HII to Modernize Navy (CG 47) Cruisers

Press Release
Tuesday, September 18, 2012

Ingalls Shipbuilding Awarded Modernization Contract for CG 47-Class Ships
 
Huntington Ingalls Industries (NYSE: HII) announced today that its Ingalls Shipbuilding division has been awarded an $83.3 million cost-plus-award-fee contract from the U.S. Navy for continued life-cycle engineering, modernization and support services on the U.S. Navy's fleet of USS Ticonderoga-class (CG 47) Aegis guided missile cruisers. The contract is the first of five options which, if exercised, would place the total value of the contract at $468.2 million.

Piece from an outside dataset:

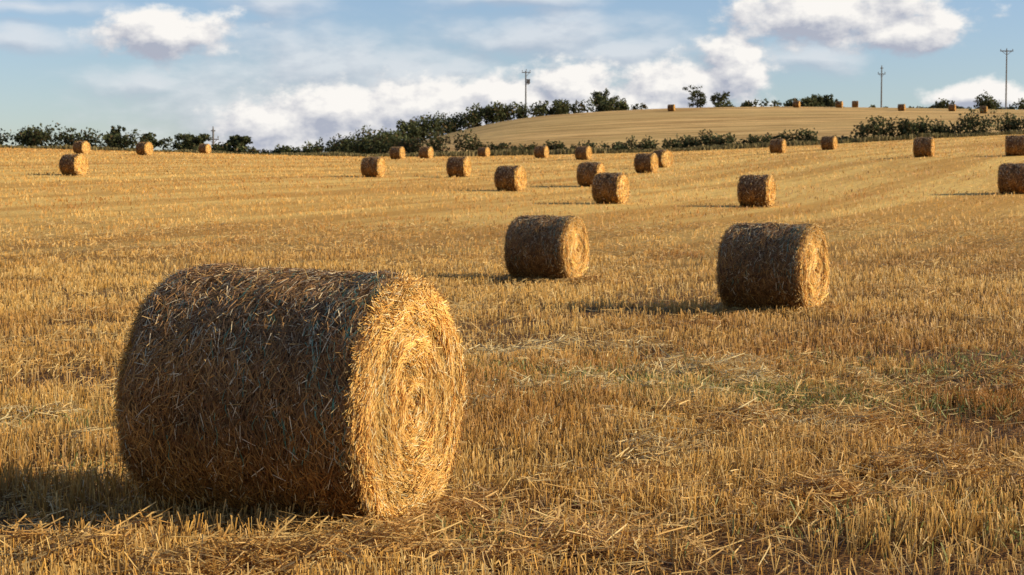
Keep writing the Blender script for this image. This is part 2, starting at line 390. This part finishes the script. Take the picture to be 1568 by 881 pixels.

"This award builds on the U.S. Navy's confidence in the versatility we have as a shipbuilding company in not only building quality warships, but also in providing life-cycle and modernization support," said Bob Merchent, Ingalls' vice president, surface combatants and U.S. Coast Guard programs. "This contract validates Ingalls Shipbuilding's long-standing reputation for excellence in fleet sustainment and in building CG 47-class ships. Obviously it takes the efficiency and skill of our shipbuilders to accomplish these efforts, and I'm confident they will demonstrate quality performance on this important project for these surface combatants."


Ingalls, as lead shipbuilder for the Aegis cruiser program, delivered 19 of the 27 Ticonderoga-class ships between 1982 and 1994. The CG 47-class cruisers represent a significant portion of the Navy's surface combatants, and the modernization effort will increase their service life and war-fighting capability for another 20 years. Ingalls will perform the work in Pascagoula and provide waterfront support in U.S. Navy ports in Norfolk, Va.; Mayport, Fla.; San Diego; Pearl Harbor, Hawaii, and Yokosuka, Japan.


Huntington Ingalls Industries (HII) designs, builds and maintains nuclear and non-nuclear ships for the U.S. Navy and Coast Guard and provides after-market services for military ships around the globe. For more than a century, HII has built more ships in more ship classes than any other U.S. naval shipbuilder. Employing more than 37,000 in Virginia, Mississippi, Louisiana and California, its primary business divisions are Newport News Shipbuilding and Ingalls Shipbuilding.